In page-11 of I.E irodov Fundamental laws of mechanics, some notation used in the book is introduced. There, it is said that $\delta$ denotes the elementary value of a quantity but what exactly does elementary value of a quantity mean?
I'm confused as to what is meant by elementary value of a quantity.

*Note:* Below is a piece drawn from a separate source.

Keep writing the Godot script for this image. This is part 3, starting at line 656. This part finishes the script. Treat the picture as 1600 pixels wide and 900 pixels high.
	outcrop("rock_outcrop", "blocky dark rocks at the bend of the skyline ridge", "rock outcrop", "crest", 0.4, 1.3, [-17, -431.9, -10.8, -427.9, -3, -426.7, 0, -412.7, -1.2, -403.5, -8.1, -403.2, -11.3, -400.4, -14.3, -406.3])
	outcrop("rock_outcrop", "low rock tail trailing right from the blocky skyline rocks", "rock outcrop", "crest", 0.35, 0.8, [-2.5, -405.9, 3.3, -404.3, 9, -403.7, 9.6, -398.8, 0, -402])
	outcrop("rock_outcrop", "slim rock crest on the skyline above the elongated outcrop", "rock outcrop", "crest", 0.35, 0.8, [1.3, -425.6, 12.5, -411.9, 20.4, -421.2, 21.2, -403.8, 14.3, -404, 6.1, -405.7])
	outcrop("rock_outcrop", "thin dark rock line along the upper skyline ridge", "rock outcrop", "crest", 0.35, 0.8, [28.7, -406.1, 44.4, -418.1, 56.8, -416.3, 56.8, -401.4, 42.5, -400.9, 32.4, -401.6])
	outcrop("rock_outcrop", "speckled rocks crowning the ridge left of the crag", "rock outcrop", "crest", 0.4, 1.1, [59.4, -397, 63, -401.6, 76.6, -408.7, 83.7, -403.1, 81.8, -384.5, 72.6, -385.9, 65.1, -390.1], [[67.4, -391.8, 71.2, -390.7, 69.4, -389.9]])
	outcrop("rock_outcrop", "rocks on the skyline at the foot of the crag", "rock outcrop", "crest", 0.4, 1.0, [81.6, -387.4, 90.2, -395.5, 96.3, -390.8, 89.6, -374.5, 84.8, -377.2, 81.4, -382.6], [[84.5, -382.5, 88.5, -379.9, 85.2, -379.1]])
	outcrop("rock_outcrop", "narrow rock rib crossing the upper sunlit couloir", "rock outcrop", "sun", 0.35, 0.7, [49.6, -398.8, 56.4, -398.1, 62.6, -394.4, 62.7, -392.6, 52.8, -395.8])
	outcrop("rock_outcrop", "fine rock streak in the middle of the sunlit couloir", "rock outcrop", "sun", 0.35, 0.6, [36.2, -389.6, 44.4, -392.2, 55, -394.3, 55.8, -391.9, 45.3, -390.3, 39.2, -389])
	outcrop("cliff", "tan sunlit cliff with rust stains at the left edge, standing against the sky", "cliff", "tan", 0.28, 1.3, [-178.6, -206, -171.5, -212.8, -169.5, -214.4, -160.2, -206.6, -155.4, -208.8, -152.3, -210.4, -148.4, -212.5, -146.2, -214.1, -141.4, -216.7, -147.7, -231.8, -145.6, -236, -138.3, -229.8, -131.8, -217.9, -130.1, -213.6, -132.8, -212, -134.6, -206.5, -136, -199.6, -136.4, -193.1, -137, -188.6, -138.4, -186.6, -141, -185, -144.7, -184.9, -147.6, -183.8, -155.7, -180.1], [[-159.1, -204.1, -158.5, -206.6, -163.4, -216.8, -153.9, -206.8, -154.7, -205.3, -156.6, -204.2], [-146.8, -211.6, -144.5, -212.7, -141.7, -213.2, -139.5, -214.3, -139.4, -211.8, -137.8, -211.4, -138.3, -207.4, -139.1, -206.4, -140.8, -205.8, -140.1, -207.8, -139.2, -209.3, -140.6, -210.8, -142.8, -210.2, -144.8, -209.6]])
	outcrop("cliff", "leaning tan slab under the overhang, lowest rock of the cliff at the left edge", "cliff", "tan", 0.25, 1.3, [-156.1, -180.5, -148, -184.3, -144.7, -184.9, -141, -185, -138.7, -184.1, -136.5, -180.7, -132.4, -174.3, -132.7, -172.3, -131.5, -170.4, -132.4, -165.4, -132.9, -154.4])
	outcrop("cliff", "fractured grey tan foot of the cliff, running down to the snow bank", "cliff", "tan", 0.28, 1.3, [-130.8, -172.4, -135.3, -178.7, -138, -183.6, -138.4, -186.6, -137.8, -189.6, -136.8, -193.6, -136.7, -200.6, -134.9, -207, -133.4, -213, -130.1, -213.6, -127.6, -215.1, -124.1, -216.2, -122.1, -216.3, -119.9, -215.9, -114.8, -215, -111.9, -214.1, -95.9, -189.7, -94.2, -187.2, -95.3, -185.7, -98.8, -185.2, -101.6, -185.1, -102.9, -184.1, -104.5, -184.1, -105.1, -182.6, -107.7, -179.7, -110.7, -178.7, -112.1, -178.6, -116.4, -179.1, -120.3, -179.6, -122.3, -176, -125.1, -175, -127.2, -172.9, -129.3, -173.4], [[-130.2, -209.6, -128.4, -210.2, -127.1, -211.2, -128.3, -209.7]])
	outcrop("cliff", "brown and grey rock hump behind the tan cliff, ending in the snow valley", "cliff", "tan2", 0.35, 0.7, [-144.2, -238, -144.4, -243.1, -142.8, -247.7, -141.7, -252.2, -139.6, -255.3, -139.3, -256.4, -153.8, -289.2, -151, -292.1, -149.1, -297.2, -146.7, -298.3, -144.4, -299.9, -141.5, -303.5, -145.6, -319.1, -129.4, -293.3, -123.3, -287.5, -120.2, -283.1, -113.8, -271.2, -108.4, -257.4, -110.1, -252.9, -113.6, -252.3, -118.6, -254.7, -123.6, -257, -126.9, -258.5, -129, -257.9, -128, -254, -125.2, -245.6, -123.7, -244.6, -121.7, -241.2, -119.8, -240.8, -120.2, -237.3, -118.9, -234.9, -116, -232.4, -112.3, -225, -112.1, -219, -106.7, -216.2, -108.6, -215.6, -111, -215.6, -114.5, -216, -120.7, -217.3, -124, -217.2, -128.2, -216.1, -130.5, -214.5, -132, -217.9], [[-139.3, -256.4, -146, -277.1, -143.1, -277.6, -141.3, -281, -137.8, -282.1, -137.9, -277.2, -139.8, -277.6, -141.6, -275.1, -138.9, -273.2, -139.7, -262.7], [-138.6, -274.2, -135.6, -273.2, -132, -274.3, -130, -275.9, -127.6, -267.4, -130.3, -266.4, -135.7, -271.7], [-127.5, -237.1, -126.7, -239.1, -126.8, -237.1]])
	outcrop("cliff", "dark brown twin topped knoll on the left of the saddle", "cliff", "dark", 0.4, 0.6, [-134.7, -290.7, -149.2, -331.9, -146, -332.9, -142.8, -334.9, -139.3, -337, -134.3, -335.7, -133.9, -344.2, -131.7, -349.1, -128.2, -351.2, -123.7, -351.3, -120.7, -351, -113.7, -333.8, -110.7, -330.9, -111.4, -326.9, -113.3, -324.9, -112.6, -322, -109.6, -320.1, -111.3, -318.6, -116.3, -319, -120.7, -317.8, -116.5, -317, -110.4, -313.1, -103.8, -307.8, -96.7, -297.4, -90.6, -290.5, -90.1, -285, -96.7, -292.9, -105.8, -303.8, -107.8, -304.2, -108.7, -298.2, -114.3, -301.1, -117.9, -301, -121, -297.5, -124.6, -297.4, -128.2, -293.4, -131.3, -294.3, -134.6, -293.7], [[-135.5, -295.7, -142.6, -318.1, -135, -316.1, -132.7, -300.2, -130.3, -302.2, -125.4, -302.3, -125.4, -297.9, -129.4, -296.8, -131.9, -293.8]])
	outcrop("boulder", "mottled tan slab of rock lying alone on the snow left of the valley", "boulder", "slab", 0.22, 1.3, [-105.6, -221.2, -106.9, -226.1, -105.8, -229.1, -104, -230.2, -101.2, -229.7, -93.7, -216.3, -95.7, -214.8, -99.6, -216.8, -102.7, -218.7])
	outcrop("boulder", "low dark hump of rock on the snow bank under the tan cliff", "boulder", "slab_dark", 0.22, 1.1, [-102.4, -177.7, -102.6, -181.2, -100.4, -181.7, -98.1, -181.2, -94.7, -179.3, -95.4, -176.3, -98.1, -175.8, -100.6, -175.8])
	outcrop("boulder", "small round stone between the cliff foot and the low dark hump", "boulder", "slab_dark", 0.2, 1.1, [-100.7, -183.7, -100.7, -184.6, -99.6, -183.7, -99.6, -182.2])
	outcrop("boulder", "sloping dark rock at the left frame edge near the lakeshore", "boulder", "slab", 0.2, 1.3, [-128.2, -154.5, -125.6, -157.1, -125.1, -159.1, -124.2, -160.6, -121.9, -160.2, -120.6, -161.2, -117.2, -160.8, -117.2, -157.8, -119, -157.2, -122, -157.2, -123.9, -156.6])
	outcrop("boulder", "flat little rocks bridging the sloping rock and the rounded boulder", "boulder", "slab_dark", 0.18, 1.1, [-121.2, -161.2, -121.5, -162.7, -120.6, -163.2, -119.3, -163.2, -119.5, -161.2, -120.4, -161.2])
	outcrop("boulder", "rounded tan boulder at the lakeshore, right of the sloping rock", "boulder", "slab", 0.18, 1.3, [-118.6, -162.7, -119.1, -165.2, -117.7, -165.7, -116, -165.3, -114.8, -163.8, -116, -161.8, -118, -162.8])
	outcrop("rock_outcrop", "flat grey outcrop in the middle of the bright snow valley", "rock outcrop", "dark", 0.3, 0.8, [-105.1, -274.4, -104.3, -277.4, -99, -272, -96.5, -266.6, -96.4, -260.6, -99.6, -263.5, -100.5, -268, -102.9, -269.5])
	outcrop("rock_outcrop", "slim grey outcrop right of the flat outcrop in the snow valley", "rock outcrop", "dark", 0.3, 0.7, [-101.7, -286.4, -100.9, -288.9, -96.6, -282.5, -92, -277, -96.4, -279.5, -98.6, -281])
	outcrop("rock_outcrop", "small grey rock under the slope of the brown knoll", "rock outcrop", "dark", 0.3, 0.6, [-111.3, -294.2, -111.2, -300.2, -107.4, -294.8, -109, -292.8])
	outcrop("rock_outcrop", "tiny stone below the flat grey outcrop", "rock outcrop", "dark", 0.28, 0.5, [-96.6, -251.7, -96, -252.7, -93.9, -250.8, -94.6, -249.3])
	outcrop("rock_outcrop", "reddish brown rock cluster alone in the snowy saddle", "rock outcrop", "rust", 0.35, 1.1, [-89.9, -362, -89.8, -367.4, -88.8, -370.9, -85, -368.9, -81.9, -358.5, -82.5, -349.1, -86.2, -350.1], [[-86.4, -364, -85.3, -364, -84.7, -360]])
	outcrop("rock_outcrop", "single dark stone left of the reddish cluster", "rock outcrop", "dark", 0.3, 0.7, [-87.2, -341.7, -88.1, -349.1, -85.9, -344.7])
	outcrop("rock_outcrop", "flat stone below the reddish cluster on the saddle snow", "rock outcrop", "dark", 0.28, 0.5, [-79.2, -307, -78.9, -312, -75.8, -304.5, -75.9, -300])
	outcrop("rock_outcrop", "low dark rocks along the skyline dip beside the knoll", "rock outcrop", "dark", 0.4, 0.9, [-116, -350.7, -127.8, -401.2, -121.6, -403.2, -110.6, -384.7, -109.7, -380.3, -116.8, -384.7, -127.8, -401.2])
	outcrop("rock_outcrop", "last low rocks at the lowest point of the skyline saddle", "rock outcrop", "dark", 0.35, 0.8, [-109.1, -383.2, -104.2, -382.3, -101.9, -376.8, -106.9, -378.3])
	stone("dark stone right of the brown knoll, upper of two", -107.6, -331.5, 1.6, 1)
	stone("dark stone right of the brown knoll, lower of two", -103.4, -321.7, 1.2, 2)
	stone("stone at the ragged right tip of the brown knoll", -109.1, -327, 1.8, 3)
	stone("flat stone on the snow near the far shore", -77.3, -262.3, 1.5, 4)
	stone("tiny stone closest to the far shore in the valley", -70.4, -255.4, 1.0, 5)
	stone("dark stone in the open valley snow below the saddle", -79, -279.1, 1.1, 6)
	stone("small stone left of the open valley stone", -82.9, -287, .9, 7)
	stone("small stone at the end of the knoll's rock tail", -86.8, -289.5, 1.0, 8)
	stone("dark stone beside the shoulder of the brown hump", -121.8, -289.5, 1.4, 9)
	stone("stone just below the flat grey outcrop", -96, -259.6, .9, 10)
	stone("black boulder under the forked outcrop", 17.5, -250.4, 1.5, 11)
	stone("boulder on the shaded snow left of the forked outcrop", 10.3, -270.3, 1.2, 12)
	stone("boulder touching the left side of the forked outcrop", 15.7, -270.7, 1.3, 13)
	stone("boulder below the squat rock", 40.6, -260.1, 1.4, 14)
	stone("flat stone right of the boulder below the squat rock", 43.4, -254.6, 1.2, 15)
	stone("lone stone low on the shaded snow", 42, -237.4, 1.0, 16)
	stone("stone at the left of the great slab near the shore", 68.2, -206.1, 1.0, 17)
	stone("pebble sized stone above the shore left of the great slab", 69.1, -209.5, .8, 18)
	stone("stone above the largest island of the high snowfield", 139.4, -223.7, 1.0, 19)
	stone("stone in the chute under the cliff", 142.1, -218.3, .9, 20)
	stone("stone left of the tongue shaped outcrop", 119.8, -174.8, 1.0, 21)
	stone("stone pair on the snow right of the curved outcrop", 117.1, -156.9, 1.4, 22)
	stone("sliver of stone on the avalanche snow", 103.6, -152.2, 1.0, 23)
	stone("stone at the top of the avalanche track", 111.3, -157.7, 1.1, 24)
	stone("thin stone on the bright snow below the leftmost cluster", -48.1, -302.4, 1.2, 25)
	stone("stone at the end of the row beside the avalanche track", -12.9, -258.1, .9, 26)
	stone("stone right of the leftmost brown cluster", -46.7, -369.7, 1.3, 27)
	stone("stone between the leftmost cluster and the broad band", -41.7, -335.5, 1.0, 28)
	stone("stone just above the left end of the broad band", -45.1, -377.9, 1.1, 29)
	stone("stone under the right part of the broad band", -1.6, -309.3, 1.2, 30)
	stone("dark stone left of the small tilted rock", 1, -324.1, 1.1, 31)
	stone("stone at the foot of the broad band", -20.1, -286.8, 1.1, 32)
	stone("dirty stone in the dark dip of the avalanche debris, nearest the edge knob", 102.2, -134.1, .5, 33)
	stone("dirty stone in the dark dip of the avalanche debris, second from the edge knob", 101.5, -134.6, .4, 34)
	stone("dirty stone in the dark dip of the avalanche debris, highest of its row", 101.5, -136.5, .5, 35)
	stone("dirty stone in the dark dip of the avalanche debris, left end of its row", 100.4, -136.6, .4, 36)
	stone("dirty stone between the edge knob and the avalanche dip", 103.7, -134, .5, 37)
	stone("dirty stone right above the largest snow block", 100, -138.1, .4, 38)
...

This symbol is used in every theoretical mechanics book so we can look up other books for its definition. In Patrick Hamill's "A Student's Guide to Lagrangians and Hamiltonians", on page 11 it reads ($x_i$ and $q_\alpha$ are points' positions in old and new coordinates, $x_i=x_i(q_1,q_2,\cdots,q_n,t),$ $i=1,2,...,3N$ for $N$ points in $3$ dimension space),
"... we obtain $$dx_i=\sum_{\alpha=1}^{n}\frac{\partial x_i}{\partial q_\alpha}dq_\alpha+\frac{\partial x_i}{\partial t}dt.$$ But for a virtual displacement $\delta x_i$, time is frozen, so $$\delta x_i=\sum_{\alpha=1}^{n}\frac{\partial x_i}{\partial q_\alpha}dq_\alpha.$$ "
That is what it means. For other quantities, such as $\delta W$, the meaning is similar.